The Palestinians and Hamas are in a similar position today. Their ideology of hatred for Jews is hardly different from that of the Nazis depicted in Glazer’s movie. Their crimes on Oct. 7 were committed with a shameless embrace of barbarism that those who administered Auschwitz actually sought to conceal from the world. But because woke ideology deems the Palestinians to be intersectional victims and Israelis as their oppressors, fashionable opinion is adamant that the war to eradicate Hamas must stop and the Jews must be subjected to more atrocities in the future, if not killed and robbed of their homeland “from the river to the sea” as the pro-terror mobs demand.

Sadly, in 2024, there was no proud Jew who would refute and denounce Glazer later in the ceremony as Chayefsky did to Redgrave in 1978. Steven Spielberg had the chance to say something but chose to stick to his script. In contemporary Hollywood, complaints that Jews are being erased by the woke catechism that is inextricably linked to antisemitism in the new Oscar “diversity” rules going into effect for next year’s awards are ignored. It is the “as a Jew” celebrities who have the bully pulpit and those who would speak for the justice of Israel’s cause who are marginalized.

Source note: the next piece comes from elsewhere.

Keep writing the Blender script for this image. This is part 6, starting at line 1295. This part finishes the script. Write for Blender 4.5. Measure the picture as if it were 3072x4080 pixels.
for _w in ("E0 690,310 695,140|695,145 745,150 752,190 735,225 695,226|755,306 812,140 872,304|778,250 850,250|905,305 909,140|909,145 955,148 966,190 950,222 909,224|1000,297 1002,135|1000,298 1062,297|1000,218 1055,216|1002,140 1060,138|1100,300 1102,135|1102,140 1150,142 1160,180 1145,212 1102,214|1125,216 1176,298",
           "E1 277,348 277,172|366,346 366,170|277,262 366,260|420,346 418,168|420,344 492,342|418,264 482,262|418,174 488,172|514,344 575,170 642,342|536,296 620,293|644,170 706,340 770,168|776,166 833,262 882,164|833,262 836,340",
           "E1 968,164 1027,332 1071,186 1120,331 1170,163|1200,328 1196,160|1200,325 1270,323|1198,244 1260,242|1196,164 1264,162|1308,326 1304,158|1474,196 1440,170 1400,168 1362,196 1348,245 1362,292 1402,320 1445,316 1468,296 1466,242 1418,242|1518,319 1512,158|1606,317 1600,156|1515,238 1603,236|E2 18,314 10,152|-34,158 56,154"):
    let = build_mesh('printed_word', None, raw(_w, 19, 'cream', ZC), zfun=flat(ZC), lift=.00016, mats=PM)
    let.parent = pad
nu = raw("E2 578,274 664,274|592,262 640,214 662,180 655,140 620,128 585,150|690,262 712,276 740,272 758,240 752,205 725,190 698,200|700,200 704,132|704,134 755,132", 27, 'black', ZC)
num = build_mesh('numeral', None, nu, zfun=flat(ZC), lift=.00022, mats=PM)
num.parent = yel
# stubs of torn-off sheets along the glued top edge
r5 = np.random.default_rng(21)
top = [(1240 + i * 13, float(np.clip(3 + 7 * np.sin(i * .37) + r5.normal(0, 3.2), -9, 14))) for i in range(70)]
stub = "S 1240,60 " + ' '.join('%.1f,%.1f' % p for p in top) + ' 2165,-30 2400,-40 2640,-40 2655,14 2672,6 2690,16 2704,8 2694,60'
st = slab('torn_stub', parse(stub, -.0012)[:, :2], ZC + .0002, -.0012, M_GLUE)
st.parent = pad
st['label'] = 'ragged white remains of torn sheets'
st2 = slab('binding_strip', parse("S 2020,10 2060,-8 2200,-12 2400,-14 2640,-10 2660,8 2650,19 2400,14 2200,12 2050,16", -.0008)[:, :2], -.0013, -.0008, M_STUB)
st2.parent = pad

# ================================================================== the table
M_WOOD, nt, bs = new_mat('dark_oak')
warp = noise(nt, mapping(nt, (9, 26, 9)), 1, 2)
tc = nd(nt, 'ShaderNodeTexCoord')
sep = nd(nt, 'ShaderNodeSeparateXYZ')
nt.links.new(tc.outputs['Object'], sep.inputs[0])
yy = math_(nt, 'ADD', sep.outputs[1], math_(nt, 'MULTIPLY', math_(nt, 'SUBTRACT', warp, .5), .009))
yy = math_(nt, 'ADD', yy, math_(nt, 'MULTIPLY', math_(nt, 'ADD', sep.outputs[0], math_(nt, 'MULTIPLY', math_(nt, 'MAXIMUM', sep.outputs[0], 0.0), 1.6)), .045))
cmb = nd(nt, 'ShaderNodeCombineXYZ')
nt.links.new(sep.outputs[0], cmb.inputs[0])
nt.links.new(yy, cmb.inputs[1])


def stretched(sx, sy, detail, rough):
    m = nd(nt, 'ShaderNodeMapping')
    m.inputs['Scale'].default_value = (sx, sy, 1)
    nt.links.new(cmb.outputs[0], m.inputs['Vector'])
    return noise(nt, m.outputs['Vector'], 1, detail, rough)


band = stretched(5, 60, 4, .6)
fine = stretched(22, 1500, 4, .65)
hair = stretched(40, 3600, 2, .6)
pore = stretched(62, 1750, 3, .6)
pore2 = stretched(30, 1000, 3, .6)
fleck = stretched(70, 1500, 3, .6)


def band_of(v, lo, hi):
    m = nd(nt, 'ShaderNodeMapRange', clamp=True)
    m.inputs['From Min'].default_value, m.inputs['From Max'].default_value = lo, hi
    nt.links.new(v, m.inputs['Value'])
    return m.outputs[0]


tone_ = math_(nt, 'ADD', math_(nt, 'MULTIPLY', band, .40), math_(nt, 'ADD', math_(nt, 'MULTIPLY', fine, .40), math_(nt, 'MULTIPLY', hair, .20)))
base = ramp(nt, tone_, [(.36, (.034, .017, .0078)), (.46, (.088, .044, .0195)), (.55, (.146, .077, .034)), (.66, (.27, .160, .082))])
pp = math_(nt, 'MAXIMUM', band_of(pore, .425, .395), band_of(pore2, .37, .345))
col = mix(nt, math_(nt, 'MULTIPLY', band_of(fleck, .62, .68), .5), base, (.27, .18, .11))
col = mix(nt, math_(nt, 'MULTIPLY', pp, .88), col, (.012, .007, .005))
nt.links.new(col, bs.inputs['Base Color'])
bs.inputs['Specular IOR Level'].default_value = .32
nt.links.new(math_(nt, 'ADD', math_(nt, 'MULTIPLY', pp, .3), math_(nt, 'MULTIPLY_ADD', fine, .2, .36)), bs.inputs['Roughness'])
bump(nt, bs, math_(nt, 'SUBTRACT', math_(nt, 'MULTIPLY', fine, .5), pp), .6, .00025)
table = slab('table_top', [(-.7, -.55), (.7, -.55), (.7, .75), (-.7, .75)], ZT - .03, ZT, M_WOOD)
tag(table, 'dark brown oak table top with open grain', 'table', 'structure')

Those, like Glazer, whose efforts are aimed at helping contemporary practitioners of Jewish genocide survive and win—and do so “as Jews”—are a disgrace and deserve to be remembered throughout history with opprobrium along with the worst examples of those who betrayed their own people. They also illustrate the moral depravity of artists and intellectuals who have been captured by an ideology that enables a virulent form of antisemitism that masquerades as advocacy for human rights.